Where do these characters come from?

The final version of the character, Gin Caulfield, the private detective in my current mystery series, came from reworking clay I had been painstakingly molding for several years. But her original incarnation came from something my husband, Richard, said.

I had been working on a spy trilogy for many years, but agents and publishers weren’t interested in the ponderously long tomes. That’s when my dear husband uttered the words: “You used to be a detective. Why don’t you write a detective novel?”

I knew the guy was smart, but he’s also brilliant.

So I started writing a series about a former P.I. who gets back in the business. I fashioned Ginger after myself, and her husband, Fred, after Richard. Fred and Ginger were going to be a modern-day Nick and Nora Charles eventually (book number three) with Nora the pro and Nick the seat-of-your-pants type of detective.

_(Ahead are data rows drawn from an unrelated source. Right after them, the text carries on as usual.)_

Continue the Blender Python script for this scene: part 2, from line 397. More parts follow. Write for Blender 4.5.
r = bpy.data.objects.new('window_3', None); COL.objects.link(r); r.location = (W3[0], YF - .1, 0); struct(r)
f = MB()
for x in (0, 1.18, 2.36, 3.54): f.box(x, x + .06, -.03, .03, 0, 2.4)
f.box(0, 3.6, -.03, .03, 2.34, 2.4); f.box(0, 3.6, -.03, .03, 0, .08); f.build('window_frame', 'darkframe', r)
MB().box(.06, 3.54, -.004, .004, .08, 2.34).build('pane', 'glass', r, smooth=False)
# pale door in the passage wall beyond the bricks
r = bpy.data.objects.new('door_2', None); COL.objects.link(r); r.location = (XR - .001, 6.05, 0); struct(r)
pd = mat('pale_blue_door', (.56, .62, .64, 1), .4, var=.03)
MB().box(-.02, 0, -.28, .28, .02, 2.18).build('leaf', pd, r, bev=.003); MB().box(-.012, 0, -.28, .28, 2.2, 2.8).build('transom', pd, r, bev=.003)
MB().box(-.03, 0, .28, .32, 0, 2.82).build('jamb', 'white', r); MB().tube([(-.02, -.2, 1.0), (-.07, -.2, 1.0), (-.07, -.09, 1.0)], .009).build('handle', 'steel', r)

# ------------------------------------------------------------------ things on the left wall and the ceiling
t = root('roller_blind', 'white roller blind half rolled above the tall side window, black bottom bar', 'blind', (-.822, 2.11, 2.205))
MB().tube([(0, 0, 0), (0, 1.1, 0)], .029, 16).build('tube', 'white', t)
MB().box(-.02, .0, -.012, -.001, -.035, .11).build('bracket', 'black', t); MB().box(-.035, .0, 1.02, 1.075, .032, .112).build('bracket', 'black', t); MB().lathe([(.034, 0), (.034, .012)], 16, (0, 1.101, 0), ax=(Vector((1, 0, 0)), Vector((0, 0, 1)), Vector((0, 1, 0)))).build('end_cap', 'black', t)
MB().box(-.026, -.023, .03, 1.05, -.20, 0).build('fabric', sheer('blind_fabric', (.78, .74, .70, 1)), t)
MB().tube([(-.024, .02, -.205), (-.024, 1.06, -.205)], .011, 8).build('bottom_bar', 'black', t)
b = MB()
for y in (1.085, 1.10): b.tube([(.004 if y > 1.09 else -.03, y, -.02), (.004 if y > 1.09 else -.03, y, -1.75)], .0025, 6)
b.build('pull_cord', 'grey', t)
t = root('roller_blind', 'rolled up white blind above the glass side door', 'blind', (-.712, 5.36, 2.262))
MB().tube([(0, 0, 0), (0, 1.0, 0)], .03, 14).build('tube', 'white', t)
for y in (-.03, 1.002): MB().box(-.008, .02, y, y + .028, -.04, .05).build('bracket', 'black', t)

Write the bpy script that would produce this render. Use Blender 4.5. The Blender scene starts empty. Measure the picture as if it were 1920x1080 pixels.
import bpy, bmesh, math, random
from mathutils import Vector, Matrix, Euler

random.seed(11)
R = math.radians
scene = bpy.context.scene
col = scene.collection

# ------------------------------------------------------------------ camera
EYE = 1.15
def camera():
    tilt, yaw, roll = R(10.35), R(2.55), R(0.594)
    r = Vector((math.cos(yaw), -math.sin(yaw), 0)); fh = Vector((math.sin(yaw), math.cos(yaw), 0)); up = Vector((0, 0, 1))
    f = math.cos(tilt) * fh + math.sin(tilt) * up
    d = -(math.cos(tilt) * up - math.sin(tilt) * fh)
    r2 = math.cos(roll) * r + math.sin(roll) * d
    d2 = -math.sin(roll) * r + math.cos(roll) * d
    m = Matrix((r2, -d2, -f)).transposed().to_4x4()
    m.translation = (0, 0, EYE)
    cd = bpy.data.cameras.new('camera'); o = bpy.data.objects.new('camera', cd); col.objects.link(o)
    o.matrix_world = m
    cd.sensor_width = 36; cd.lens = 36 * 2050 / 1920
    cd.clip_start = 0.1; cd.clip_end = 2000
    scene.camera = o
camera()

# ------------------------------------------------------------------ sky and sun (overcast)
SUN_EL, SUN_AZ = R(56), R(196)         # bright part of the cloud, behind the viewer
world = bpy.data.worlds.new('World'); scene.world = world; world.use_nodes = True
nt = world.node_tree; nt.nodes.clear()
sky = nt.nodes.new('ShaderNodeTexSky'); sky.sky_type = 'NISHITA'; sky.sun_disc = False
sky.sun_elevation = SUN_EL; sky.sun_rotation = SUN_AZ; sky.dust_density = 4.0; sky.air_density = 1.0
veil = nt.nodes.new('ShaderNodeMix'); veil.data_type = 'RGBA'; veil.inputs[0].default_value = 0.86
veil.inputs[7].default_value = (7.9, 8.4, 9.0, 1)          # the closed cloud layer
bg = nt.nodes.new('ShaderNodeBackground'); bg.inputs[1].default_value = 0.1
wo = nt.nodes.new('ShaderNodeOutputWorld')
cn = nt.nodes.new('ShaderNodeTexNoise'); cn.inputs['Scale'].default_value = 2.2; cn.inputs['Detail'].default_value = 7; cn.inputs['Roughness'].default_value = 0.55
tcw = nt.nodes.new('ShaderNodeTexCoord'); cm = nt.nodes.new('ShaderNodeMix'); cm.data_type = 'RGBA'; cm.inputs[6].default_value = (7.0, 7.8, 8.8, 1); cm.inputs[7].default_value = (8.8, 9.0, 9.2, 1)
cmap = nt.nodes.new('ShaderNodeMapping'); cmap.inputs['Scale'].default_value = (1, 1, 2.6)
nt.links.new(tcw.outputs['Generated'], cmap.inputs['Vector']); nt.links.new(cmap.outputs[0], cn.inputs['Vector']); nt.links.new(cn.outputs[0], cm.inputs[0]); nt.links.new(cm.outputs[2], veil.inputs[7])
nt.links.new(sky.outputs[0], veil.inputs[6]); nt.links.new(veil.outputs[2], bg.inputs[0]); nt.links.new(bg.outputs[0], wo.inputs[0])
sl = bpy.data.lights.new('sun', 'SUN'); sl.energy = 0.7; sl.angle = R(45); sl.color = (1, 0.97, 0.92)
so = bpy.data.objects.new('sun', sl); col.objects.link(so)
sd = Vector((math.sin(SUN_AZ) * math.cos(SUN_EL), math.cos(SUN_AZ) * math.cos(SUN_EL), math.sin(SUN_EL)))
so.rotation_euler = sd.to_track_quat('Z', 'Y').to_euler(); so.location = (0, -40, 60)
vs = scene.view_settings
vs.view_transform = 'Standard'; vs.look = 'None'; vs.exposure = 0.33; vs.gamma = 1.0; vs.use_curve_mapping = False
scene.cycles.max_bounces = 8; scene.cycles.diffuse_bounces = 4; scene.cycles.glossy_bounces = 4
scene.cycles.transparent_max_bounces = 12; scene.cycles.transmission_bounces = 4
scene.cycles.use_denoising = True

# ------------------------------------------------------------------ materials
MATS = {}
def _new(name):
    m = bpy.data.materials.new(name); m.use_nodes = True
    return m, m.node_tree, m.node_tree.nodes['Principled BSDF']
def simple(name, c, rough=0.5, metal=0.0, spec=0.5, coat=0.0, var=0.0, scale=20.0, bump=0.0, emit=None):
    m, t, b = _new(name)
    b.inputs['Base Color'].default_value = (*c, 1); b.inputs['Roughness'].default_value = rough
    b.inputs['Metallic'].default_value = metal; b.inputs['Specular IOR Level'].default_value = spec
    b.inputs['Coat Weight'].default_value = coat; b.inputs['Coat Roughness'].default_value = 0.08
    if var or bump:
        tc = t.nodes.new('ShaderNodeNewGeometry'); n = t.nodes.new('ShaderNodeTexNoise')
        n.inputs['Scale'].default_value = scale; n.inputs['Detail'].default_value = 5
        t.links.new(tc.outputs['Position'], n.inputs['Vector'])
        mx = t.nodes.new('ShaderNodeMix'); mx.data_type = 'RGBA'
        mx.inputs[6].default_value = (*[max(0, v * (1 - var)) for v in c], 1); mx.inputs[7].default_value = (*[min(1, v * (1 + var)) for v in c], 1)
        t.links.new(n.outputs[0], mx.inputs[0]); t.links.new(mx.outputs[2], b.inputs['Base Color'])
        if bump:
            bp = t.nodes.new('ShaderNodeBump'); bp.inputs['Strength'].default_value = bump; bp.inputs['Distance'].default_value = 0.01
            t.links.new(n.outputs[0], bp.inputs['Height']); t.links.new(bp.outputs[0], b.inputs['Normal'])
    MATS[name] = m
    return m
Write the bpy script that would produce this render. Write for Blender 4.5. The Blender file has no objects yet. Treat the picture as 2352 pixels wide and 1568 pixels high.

But then I got an agent and she had other ideas. I wanted Ginger to be “over fifty and still packing heat.” My agent put on the brakes and said, “No, no, no. That’s too old. Publishers want younger protagonists.” So I hid Ginger’s age and continued my rewriting. Then my agent said she had to have a flaw or something that makes her edgy. I had her more of a female Dick Francis character…and I liked her that way. After all, she was based on me.

Okay, so I’m a little vanilla. So I rethought Ginger’s personality. First, I started calling her “Gin.” That changed everything. She was tougher (though I’m an NRA Life Member), she had attitude (I know every four-letter word there is, but usually keep that reserved for private rants), and she was shot in the back and left for dead a few years before the opening on the latest book, Hedge Bet.

That last little tidbit set her apart from me and let her have a life of her own. Now she can have a little drug dependence in her past, a dark side every now and then. It was good for both of us. We will still consult over a good martini. I didn’t come up with the name “Gin” for nothing.

1 comment:

  1. Excellent, ladies! And thanks for sharing those bits of your OWN personalities. I loved them. They make me eager to read the stories they've spawned.